> AVAILABLE DATA:
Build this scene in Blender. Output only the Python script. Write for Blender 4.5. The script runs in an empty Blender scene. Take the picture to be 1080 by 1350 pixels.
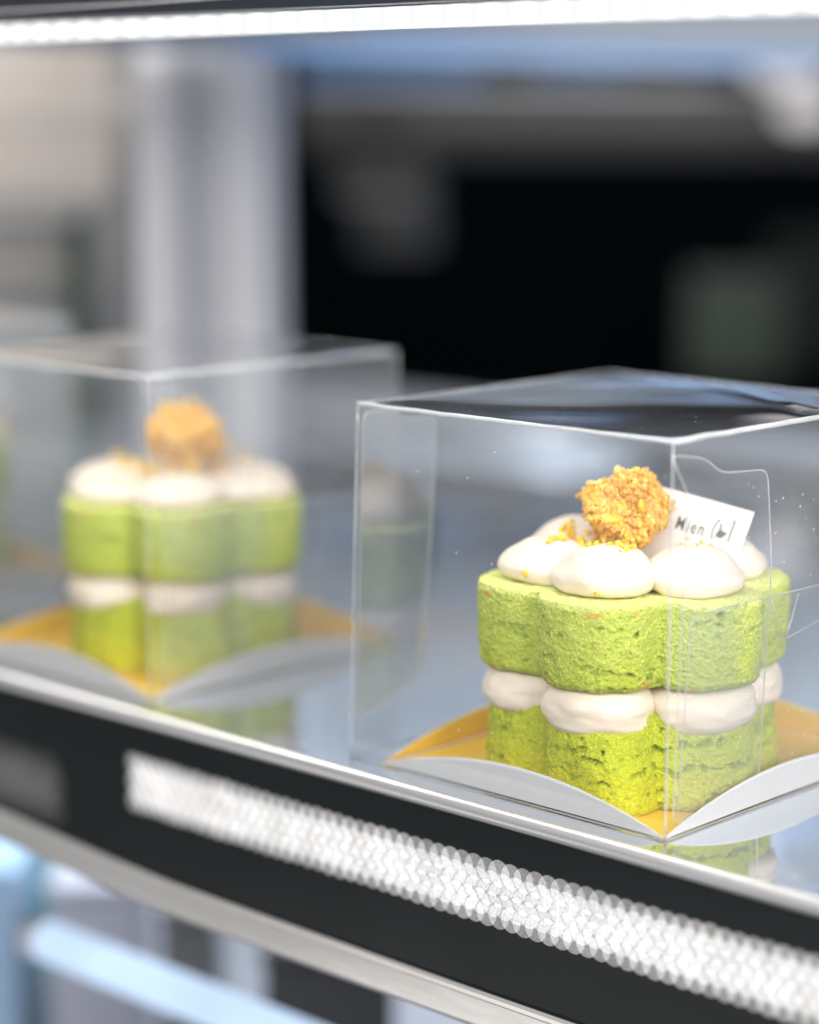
import bpy, bmesh, math, random
from mathutils import Vector, Matrix, noise
random.seed(7)
S = 0.01                                   # everything below is written in centimetres
C = bpy.context.scene.collection
sc = bpy.context.scene
PI = math.pi

# ------------------------------------------------------------------ camera
F, PITCH, YAW, CAMH = 3008.0, math.radians(9.88), math.radians(43.566), 17.72
fw = Vector((-math.sin(YAW)*math.cos(PITCH), math.cos(YAW)*math.cos(PITCH), -math.sin(PITCH)))
rt = Vector((math.cos(YAW), math.sin(YAW), 0))
up = rt.cross(fw)
cam_d = bpy.data.cameras.new('camera'); cam = bpy.data.objects.new('camera', cam_d); C.objects.link(cam)
M = Matrix((rt, up, -fw)).transposed().to_4x4(); M.translation = Vector((0, 0, CAMH*S)); cam.matrix_world = M
cam_d.sensor_fit = 'VERTICAL'; cam_d.sensor_height = 36; cam_d.sensor_width = 28.8
cam_d.lens = 36*F/1350; cam_d.clip_start = .01; cam_d.clip_end = 100
cam_d.dof.use_dof = True; cam_d.dof.focus_distance = .585; cam_d.dof.aperture_fstop = 3.8
sc.camera = cam

def at(u, v, Z):                           # a point of the place at a given depth, in cm
    return Vector((0, 0, CAMH)) + (fw + rt*((u-540)/F) + up*((675-v)/F))*Z

# ------------------------------------------------------------------ objects
def mesh_obj(name, bm, mats, parent=None, smooth=False, loc=None):
    me = bpy.data.meshes.new(name)
    bmesh.ops.scale(bm, vec=(S, S, S), verts=bm.verts)
    bm.normal_update(); bm.to_mesh(me); bm.free()
    for m in (mats if isinstance(mats, (list, tuple)) else [mats]): me.materials.append(m)
    if smooth:
        for p in me.polygons: p.use_smooth = True
    o = bpy.data.objects.new(name, me); C.objects.link(o)
    if parent: o.parent = parent
    if loc is not None: o.location = Vector(loc)*S
    return o
def thing(name, label, cat, loc=(0, 0, 0), rz=0, group=None):
    o = bpy.data.objects.new(name, None); C.objects.link(o); o.empty_display_size = .02
    o.location = Vector(loc)*S; o.rotation_euler = (0, 0, rz)
    o['label'] = label; o['category'] = cat
    if group: o['group'] = group
    return o
def dup(o, parent=None):
    c = o.copy(); C.objects.link(c)
    if parent: c.parent = parent
    for ch in list(o.children): dup(ch, c)
    return c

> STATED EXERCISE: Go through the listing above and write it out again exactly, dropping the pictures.

> SOLUTION BELOW:
Build this scene in Blender. Output only the Python script. Write for Blender 4.5. The script runs in an empty Blender scene. Take the picture to be 1080 by 1350 pixels.
import bpy, bmesh, math, random
from mathutils import Vector, Matrix, noise
random.seed(7)
S = 0.01                                   # everything below is written in centimetres
C = bpy.context.scene.collection
sc = bpy.context.scene
PI = math.pi

# ------------------------------------------------------------------ camera
F, PITCH, YAW, CAMH = 3008.0, math.radians(9.88), math.radians(43.566), 17.72
fw = Vector((-math.sin(YAW)*math.cos(PITCH), math.cos(YAW)*math.cos(PITCH), -math.sin(PITCH)))
rt = Vector((math.cos(YAW), math.sin(YAW), 0))
up = rt.cross(fw)
cam_d = bpy.data.cameras.new('camera'); cam = bpy.data.objects.new('camera', cam_d); C.objects.link(cam)
M = Matrix((rt, up, -fw)).transposed().to_4x4(); M.translation = Vector((0, 0, CAMH*S)); cam.matrix_world = M
cam_d.sensor_fit = 'VERTICAL'; cam_d.sensor_height = 36; cam_d.sensor_width = 28.8
cam_d.lens = 36*F/1350; cam_d.clip_start = .01; cam_d.clip_end = 100
cam_d.dof.use_dof = True; cam_d.dof.focus_distance = .585; cam_d.dof.aperture_fstop = 3.8
sc.camera = cam

def at(u, v, Z):                           # a point of the place at a given depth, in cm
    return Vector((0, 0, CAMH)) + (fw + rt*((u-540)/F) + up*((675-v)/F))*Z

# ------------------------------------------------------------------ objects
def mesh_obj(name, bm, mats, parent=None, smooth=False, loc=None):
    me = bpy.data.meshes.new(name)
    bmesh.ops.scale(bm, vec=(S, S, S), verts=bm.verts)
    bm.normal_update(); bm.to_mesh(me); bm.free()
    for m in (mats if isinstance(mats, (list, tuple)) else [mats]): me.materials.append(m)
    if smooth:
        for p in me.polygons: p.use_smooth = True
    o = bpy.data.objects.new(name, me); C.objects.link(o)
    if parent: o.parent = parent
    if loc is not None: o.location = Vector(loc)*S
    return o
def thing(name, label, cat, loc=(0, 0, 0), rz=0, group=None):
    o = bpy.data.objects.new(name, None); C.objects.link(o); o.empty_display_size = .02
    o.location = Vector(loc)*S; o.rotation_euler = (0, 0, rz)
    o['label'] = label; o['category'] = cat
    if group: o['group'] = group
    return o
def dup(o, parent=None):
    c = o.copy(); C.objects.link(c)
    if parent: c.parent = parent
    for ch in list(o.children): dup(ch, c)
    return c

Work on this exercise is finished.